D. Investor-friendly tweaks – financial and timeline adjustments
Amid these higher standards, the government also decided to reduce upfront burdens and add certainty for developers.
A standout is the removal of the onerous bid bond requirement for all bidders. Previously, every bidder had to lock in a multi-million euro guarantee just to submit an offer. Now, only the winning bidder will need to provide a financial guarantee, after being awarded the concession.
Another small but meaningful change: tenderers no longer need to submit a binding insurance quote at bid stage for covering their civil liability. Only the winning concessionaire must secure the required insurance by financial close.
E. Timeline changes also favor developers
The proposal entails a minimum six months bid preparation time, in combination with a fixed five-month evaluation period (meaning: no open-ended waits for results). The construction period extension to 60 months addresses a serious concern: global supply chain delays have made 48-month build deadlines challenging. Now with 60 months, developers have more buffer to handle supply chain issues and disruptions. Combined, these adjustments show a clear responsiveness to the industry’s feedback.

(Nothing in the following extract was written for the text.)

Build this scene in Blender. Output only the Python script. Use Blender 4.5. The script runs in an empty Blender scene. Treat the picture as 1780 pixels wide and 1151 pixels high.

Outlook for offshore wind development in Belgium
In conclusion, although the wait for the updated offshore wind tender framework has been significant, it reflects Belgium’s ambition to combine cost efficiency with high-quality project delivery, enabling highly competitive clean energy developments while supporting Europe’s broader net-zero and energy security objectives. In addition, following Jo Brouns’ decision to grant permits for the Ventilus grid reinforcement project, a renewed sense of momentum has emerged after months of uncertainty.
Together with the proposed amendments to the Royal Decree, this development may enable progress on Plot I of the Princess Elisabeth Zone and contribute to a more robust legal and investment framework, offering greater clarity on both the tender criteria and the grid infrastructure to be delivered by Elia Group.
However, uncertainty remains. It is still unclear whether the permits granted for the Ventilus project will be challenged before the Council for Permit Disputes, and when—and in what final form—the Tender Royal Decree will ultimately be adopted, following the public consultation and the opinion of the Council of State.